Who knew Joe Biden stuttered as a child? Indeed, the loquacious vice president is more known for his steady torrent of words, which, coupled with an outgoing personality, belie the awkward, often humiliating, hurdles he had to overcome as a child. 

In this light, it is easy to see why The Lab School of Washington chose Biden to be the keynote speaker at its 25th anniversary gala last November. Its literature quotes Harvard psychologist Ellen Langer, who believes that “any disability may function as an ability if we view it from a new perspective.” 

The Lab School has focused on the abilities of motivated students (grades 1–12) with moderate-to-severe learning disabilities. The first school of its type in the nation, its mission is to transform lives for students with attention deficit disorder, dyslexia, and other learning differences. It uses an innovative arts-based curriculum — both experiential and multi-sensory — to help young people overcome difficulties with reading, spelling, writing, and math, while preparing them for a range of college and career choices. 

At the gala, the Lab School filled the National Building Museum with 1,300 guests and supporters of the school. When ABC News pundit George Stephanopoulos introduced Vice President Biden, he assured the audience that “Biden always makes good copy.”

But this evening, Biden won over the audience by telling The Lab School that he was one of them. He noted that throughout history, “to be great is to be different,” mentioning famous figures with learning disabilities, such as Jesus and Luther.

When growing up, Biden said, he had a terrible stutter, which he demonstrated to the crowd. “I co- co-couldn’t talk.”

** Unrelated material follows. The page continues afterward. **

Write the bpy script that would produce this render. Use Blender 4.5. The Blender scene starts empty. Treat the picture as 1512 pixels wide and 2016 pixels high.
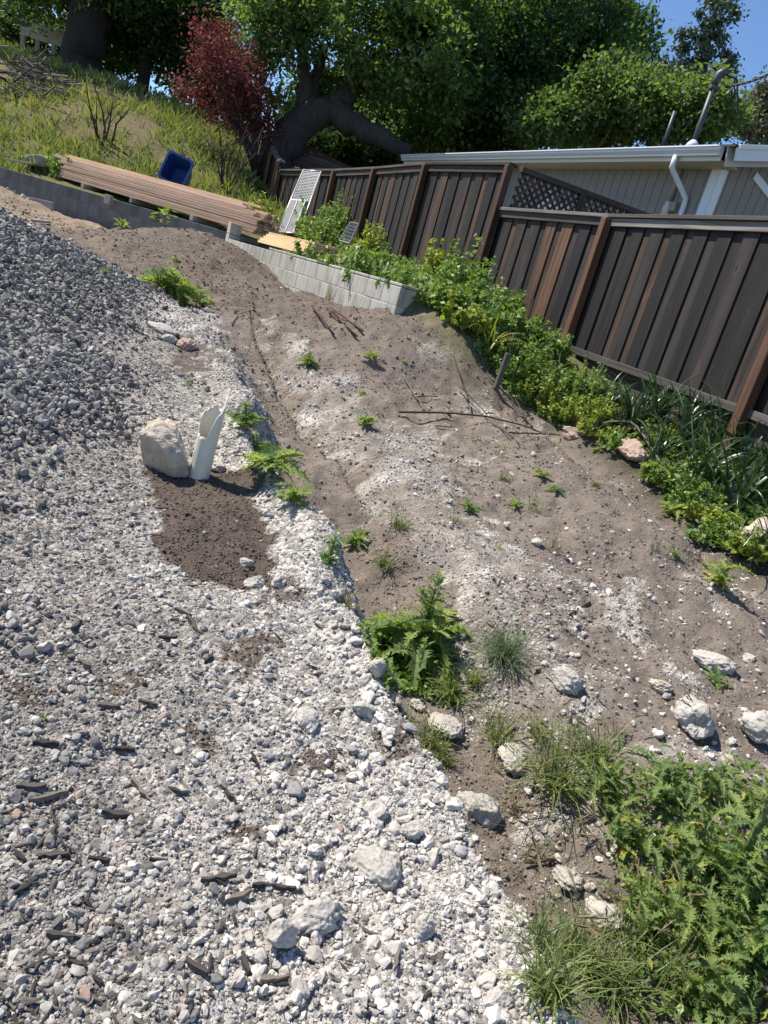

“God’s gift to me was my stuttering,” he said. But he also warned, “Don’t let your learning disability define you.” As a child, Biden worked on relieving his stuttering by reciting poetry in front of the mirror while monitoring his facial reactions. Overcoming the disability and the outcast status it gave him made him that much stronger, and more empathetic later in life, he noted.

“Time and time again, my parents taught me that being different is no barrier to success,” Biden said. “And the measure of a man isn’t how often he is knocked down but how quickly he gets up.” 

Biden had won over the audience immediately with his remarks, but also got a special cheer when he mentioned he might be in trouble with his grandchildren because he chose The Lab School event over a competing Sidwell Friends School event, where they attend. 

The Lab School gala honored William E. Milliken, founder and vice chair of Communities in Schools, Jonathan Mooney, author of Learning Outside the Lines and The Short Bus, and actress Lara Flynn Boyle.